Kendiliğinden bir itiraz hareketi olmanın çeşitli avantajları ve dezavantajları vardır. Boğaziçi direnişi de ilk yüz gününde avantajlarını en yüksek düzeyde içinde bulundurmuştur. Canlıdır, yaratıcıdır, toplumun tüm kesimlerinden destek almış ve hiç beklenmeyen bir dönemde ülke gündemine oturabilmiştir. 100 günün sonrasında ise artık hareketin kaderini belirlemede avantajlar değil dezavantajlar baskın gelecektir.
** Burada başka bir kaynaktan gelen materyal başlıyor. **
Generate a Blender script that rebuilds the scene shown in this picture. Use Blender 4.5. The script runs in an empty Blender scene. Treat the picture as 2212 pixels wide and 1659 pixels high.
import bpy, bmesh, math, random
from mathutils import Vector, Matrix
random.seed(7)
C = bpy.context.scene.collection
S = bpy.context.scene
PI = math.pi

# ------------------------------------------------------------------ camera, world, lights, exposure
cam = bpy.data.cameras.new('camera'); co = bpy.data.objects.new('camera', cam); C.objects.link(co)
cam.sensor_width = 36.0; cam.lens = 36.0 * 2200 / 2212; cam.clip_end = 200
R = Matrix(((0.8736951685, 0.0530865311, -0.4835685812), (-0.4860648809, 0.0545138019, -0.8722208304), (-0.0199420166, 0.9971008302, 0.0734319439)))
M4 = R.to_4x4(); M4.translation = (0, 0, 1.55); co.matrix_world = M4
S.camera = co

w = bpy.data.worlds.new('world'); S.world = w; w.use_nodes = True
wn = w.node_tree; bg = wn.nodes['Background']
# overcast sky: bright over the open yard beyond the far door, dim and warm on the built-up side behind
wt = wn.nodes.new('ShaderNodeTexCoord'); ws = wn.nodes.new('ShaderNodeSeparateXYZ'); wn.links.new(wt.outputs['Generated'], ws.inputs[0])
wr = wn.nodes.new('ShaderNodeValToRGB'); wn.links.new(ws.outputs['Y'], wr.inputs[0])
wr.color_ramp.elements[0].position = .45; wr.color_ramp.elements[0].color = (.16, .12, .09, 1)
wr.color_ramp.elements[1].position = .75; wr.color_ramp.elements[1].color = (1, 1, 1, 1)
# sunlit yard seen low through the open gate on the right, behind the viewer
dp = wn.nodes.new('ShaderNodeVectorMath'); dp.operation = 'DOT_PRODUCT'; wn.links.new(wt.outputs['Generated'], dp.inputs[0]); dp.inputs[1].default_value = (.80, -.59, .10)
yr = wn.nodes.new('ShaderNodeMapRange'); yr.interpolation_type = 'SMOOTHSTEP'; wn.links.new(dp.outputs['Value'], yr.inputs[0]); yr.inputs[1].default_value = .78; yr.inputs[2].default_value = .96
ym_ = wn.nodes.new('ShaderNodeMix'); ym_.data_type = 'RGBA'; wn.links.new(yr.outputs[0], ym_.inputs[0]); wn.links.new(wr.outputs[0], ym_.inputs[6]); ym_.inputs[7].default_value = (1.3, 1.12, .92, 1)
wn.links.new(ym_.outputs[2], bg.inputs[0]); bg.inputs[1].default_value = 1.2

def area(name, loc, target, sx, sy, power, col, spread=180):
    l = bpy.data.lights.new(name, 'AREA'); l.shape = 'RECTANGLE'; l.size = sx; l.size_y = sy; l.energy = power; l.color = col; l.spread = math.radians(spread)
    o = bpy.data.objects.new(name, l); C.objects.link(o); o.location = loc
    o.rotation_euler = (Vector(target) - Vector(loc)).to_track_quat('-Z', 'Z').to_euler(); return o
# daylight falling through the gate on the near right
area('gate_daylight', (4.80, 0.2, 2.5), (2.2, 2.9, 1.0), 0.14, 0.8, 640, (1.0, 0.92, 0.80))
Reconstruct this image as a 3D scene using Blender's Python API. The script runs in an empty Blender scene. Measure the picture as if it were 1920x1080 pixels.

Örgütsüzlük, siyasi fikrin belirsizliği, dağınıklık ve sürekli bir yapının olmayışı… Boğaziçi’ndeki direnişin önündeki sorunlar bunlar.
 
Bu sorunların çözümü kolay ve basit değil. Coğrafyamız kendiliğinden hareketlerin bolca görüldüğü, örgütlenme alışkanlıklarının yaygın olduğu, siyaset yapma imkanlarının çok olduğu bir yer değil. Hatta neredeyse bir çöl gibi. Nadir sayıda ortaya çıkan itirazlarda da durum sağlıklı bir orman ekosisteminden çok bir bataklığa benzer. Her türlü zararlı ot yetişmiş ve çevreyi sarmıştır. Kendilerinden başka hiçbir şeyin büyümesine izin vermezler. Bu elverişsiz ortamlarda bir fidanın büyüyüp ağaç olabilmesi çok zor. Ama 100. güne gelindiyse ve nice 100 günlere yürünmek isteniyorsa, Boğaziçililerin önlerinde duran görev budur. Fidan sulanmalı, beslenmeli ve gün ışığı sağlanmalı. Zararlı otlar kesilip temizlenmeli. Şansımız düşük ama başka şansımız da yok.